Find the number of lines in these records where the word "script" appears. Reply with that number and nothing more.

— START —

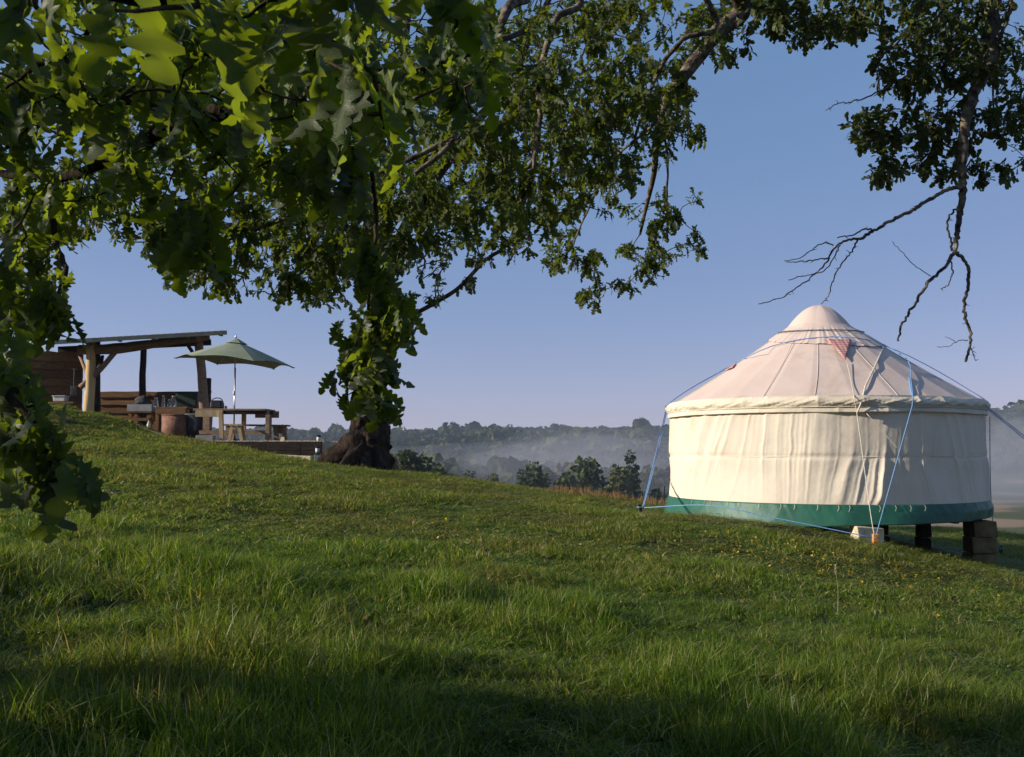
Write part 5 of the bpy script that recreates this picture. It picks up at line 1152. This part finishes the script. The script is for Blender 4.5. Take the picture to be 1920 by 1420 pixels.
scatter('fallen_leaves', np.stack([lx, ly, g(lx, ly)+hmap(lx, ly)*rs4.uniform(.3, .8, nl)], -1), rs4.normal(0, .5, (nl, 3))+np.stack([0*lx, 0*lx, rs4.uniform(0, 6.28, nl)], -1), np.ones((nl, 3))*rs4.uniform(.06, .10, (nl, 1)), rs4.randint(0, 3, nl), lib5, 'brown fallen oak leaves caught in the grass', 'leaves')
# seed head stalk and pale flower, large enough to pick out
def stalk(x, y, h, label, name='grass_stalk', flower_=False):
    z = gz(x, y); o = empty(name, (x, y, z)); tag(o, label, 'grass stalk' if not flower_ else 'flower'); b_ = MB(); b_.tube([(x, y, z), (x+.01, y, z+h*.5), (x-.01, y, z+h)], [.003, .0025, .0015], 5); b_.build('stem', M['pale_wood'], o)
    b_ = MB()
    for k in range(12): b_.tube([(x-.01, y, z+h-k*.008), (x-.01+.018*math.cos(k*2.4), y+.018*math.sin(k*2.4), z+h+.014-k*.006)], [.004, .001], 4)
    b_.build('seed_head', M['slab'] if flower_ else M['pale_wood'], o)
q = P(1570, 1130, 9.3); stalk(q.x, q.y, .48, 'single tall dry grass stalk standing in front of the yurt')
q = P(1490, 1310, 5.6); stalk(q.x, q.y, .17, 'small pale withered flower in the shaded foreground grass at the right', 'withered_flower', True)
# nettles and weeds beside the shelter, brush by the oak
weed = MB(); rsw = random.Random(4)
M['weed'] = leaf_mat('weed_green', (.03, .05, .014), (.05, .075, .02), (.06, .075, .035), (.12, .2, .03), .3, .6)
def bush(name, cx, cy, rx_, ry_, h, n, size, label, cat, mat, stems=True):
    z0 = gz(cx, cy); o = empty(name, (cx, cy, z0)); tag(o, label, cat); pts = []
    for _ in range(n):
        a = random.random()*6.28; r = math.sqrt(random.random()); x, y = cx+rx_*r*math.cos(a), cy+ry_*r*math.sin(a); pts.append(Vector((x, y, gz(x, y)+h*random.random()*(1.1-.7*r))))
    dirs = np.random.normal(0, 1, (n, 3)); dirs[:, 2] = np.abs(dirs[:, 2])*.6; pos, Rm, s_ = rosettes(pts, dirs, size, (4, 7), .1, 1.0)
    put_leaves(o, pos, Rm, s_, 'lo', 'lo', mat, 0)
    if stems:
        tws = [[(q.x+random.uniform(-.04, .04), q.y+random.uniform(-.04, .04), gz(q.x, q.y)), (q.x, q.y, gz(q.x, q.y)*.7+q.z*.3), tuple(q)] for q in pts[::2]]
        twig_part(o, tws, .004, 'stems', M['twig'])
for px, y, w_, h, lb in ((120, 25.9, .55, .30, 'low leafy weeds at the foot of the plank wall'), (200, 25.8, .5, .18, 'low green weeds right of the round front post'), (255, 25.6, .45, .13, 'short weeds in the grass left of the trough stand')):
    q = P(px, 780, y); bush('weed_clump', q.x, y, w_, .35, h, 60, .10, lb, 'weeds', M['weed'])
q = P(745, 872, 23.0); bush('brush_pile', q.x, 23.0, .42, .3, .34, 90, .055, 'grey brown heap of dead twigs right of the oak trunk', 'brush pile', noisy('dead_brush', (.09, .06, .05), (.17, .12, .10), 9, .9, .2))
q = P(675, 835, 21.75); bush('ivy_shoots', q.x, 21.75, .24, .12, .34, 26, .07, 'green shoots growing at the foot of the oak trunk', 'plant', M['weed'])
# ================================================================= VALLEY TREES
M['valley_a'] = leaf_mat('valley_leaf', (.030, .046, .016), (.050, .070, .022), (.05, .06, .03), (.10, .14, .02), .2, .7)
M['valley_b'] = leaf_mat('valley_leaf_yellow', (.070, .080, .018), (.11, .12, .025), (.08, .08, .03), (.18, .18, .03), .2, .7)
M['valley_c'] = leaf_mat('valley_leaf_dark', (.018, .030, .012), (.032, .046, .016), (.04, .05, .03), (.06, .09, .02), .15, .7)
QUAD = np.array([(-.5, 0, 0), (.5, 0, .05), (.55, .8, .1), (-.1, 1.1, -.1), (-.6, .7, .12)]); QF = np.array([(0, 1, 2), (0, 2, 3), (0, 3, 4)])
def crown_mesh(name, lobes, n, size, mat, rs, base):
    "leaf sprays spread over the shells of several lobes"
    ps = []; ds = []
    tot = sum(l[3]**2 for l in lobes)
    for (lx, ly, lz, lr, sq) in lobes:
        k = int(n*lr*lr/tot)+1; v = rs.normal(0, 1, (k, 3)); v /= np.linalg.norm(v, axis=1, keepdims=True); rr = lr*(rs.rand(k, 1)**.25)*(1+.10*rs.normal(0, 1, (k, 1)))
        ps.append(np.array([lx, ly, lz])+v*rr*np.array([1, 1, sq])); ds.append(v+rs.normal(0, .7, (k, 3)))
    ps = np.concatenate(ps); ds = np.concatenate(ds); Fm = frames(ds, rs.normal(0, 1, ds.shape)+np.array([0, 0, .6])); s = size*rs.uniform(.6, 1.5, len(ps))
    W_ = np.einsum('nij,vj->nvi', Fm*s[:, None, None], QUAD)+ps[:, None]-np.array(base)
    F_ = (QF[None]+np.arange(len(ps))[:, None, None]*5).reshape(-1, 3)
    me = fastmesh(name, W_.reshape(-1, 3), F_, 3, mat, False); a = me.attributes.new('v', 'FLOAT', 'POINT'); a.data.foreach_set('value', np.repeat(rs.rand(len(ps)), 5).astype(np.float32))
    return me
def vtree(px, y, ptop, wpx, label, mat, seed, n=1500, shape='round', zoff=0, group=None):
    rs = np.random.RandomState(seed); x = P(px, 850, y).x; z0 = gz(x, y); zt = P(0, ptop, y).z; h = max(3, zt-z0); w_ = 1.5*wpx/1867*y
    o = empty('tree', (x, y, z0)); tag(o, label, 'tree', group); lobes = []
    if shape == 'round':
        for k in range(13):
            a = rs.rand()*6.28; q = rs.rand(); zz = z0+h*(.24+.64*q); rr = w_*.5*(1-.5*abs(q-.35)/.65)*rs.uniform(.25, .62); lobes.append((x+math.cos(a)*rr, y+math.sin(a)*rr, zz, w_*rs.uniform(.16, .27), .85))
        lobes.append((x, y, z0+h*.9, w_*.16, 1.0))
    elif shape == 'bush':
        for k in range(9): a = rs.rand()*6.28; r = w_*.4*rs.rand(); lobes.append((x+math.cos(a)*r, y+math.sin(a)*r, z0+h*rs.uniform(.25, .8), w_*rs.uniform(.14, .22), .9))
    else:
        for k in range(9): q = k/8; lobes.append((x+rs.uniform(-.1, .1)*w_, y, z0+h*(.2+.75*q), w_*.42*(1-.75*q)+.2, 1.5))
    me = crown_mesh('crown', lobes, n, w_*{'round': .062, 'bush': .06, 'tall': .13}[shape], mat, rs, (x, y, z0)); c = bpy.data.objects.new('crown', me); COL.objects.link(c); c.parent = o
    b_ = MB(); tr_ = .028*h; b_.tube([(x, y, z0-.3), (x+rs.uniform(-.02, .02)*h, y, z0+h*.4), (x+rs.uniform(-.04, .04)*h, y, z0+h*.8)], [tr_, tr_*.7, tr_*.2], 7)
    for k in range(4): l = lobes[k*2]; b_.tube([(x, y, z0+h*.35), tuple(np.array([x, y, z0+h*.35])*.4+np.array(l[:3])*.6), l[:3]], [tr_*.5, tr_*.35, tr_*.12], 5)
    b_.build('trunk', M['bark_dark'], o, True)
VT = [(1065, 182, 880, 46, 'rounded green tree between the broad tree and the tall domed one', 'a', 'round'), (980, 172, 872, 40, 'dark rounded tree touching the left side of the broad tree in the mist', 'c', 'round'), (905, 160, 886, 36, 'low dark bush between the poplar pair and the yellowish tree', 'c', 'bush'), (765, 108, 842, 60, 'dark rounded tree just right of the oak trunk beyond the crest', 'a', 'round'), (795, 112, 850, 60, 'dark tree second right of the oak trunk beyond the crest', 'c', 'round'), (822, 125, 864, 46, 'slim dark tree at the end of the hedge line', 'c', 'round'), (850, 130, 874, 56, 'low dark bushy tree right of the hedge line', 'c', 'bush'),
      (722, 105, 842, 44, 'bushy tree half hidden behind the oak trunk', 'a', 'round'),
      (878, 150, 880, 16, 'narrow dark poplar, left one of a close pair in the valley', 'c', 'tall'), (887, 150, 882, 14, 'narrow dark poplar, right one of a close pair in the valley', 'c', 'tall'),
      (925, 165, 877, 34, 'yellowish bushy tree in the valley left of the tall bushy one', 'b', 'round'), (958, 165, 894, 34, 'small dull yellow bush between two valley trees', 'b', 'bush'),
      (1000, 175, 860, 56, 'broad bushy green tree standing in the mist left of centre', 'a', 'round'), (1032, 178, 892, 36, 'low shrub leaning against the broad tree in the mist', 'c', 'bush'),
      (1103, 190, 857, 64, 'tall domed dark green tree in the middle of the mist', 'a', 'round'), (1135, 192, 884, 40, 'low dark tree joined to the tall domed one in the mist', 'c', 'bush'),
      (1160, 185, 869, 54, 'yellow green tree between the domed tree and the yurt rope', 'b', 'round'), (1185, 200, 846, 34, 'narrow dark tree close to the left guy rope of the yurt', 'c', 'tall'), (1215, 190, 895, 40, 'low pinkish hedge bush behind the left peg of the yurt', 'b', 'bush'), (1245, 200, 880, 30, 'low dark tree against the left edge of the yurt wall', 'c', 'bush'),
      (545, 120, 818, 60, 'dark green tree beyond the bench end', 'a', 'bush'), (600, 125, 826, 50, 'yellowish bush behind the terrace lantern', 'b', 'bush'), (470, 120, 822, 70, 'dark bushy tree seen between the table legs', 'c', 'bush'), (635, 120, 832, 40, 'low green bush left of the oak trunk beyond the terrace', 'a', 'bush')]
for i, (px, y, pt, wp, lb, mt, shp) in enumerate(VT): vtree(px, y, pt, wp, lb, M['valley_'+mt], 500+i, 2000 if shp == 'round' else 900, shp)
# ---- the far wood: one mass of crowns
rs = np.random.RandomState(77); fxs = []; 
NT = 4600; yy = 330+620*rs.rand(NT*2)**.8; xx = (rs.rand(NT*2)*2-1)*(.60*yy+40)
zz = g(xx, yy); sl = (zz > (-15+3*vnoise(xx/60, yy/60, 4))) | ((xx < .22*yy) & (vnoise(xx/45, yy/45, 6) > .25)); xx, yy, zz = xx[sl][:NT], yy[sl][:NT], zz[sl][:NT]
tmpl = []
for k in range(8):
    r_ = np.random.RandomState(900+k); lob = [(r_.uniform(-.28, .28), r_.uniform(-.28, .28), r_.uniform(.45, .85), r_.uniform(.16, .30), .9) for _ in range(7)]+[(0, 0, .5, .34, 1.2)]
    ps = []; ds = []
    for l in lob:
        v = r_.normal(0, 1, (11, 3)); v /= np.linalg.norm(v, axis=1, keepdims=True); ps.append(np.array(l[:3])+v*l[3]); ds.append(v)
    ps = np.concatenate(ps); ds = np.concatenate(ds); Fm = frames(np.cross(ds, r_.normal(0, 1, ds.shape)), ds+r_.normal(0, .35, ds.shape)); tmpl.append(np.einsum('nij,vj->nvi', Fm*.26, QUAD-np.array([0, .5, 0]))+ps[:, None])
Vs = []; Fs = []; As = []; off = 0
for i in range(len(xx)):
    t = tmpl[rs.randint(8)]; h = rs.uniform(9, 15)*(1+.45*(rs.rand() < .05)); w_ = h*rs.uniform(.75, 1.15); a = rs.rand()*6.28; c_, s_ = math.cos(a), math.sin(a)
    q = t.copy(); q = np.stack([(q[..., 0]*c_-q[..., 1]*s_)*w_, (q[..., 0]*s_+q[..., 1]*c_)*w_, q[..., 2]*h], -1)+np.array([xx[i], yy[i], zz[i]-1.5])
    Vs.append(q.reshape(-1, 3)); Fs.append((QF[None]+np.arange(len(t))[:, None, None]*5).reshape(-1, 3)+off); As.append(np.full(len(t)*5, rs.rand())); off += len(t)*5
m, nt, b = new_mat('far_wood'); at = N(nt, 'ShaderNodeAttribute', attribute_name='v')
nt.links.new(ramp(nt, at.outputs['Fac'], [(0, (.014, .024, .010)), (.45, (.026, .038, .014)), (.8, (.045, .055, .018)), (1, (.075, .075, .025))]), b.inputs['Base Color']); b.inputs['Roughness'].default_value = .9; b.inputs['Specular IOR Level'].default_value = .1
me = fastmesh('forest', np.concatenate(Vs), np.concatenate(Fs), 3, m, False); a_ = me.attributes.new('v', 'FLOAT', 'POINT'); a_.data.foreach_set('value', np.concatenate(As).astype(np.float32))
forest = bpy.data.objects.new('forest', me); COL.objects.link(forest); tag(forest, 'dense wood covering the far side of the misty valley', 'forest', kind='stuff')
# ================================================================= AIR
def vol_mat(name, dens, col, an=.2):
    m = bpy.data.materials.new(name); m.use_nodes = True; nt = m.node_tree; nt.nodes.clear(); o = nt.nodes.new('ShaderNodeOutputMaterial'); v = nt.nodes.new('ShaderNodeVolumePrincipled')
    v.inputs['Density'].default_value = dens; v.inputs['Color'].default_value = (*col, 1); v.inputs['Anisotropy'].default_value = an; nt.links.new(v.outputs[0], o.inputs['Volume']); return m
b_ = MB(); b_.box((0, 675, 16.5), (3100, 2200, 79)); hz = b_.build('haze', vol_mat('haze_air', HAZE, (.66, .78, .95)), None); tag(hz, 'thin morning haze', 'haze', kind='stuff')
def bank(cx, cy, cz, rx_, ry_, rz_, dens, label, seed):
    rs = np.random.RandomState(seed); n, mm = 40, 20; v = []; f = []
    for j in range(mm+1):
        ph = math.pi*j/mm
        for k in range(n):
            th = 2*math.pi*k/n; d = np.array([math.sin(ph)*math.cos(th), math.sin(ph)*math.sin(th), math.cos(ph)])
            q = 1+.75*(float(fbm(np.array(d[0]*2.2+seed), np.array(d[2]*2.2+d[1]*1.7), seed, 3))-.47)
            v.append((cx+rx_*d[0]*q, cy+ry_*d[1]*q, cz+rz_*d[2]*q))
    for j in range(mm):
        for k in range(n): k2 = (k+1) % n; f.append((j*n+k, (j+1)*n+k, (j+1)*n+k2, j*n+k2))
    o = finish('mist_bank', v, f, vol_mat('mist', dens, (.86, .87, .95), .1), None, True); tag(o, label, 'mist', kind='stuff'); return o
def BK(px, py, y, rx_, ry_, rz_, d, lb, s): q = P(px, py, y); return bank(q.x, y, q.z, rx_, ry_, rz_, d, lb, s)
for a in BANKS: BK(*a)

— END —
— START —

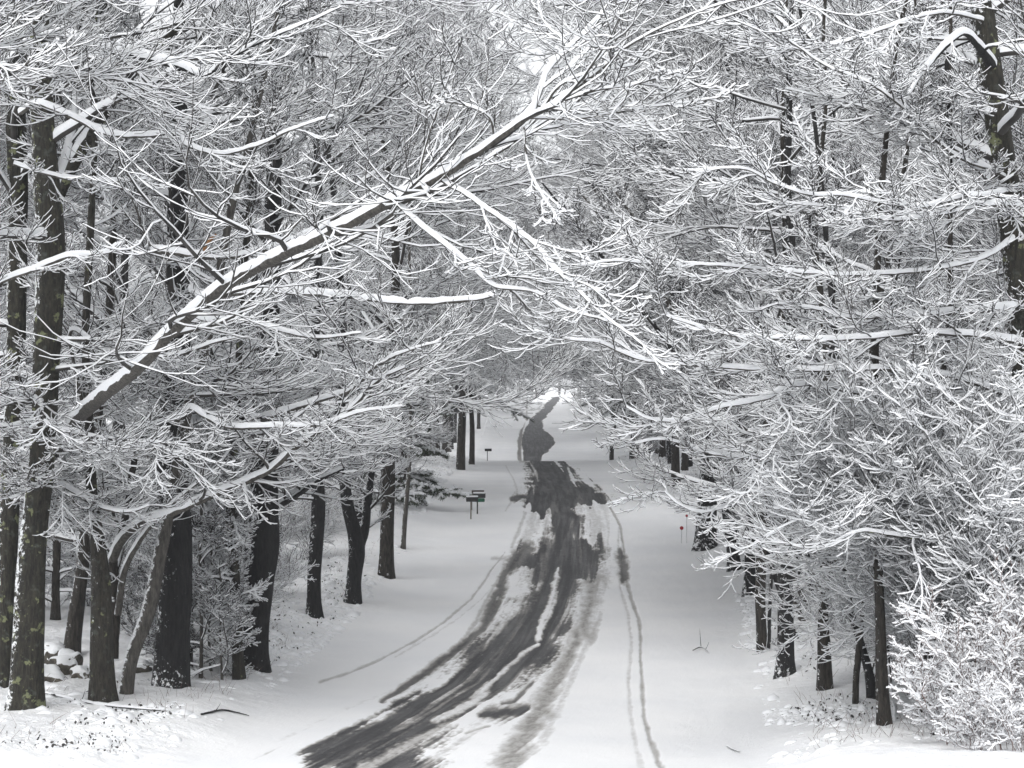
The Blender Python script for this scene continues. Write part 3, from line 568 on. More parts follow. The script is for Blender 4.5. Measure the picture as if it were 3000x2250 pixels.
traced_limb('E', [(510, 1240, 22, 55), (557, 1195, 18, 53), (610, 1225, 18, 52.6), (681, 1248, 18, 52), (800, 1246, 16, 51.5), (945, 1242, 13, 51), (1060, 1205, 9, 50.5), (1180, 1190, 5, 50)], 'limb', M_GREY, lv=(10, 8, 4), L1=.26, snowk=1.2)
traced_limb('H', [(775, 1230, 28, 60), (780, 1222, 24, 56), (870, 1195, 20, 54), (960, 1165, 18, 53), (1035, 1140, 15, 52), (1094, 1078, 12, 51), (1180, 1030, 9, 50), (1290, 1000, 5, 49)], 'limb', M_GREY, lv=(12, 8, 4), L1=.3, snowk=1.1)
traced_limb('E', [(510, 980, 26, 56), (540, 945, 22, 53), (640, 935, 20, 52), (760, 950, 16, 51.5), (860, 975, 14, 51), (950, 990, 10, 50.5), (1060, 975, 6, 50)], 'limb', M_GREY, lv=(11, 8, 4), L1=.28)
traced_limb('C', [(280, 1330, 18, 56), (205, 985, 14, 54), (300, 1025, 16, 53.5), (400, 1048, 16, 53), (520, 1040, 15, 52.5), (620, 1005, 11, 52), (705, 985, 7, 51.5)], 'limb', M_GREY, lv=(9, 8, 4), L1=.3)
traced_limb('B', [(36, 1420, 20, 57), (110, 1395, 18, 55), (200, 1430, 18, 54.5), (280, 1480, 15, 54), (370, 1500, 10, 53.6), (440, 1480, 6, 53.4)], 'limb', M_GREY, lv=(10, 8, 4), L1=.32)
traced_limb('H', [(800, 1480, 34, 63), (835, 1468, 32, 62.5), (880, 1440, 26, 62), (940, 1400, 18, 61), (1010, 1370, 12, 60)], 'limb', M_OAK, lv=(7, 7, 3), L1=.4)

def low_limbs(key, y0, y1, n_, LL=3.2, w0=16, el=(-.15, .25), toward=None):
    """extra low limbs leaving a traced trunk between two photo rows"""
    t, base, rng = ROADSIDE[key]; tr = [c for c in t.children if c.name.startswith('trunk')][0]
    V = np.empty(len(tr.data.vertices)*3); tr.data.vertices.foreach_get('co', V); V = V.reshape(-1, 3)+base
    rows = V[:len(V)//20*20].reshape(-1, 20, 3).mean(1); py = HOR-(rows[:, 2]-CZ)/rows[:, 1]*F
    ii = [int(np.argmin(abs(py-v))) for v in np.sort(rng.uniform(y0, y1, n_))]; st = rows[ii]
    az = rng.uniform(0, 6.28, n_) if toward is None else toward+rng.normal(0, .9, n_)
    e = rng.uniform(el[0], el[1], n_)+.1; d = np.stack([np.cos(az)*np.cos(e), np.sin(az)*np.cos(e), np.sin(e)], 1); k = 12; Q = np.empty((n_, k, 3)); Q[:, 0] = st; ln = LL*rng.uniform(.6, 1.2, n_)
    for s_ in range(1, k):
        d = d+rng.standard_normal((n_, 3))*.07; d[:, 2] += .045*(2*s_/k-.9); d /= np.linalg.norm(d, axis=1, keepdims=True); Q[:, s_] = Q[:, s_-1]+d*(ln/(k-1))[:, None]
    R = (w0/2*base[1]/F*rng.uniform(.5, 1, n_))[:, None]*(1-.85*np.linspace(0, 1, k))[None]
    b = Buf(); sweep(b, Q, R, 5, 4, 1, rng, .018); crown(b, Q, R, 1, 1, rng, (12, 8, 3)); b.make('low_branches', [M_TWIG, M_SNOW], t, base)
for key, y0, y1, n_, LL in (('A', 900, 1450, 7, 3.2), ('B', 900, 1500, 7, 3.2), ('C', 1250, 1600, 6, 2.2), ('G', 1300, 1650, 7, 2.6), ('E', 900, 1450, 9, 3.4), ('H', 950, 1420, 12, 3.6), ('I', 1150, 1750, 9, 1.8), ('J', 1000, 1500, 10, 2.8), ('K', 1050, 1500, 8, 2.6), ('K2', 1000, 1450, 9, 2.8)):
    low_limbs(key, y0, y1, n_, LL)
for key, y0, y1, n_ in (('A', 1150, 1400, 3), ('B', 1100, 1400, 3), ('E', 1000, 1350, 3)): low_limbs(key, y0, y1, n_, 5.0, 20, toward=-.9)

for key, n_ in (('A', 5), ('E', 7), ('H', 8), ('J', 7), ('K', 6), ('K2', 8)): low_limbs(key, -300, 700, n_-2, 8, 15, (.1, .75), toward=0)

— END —

■ Solution to this task
2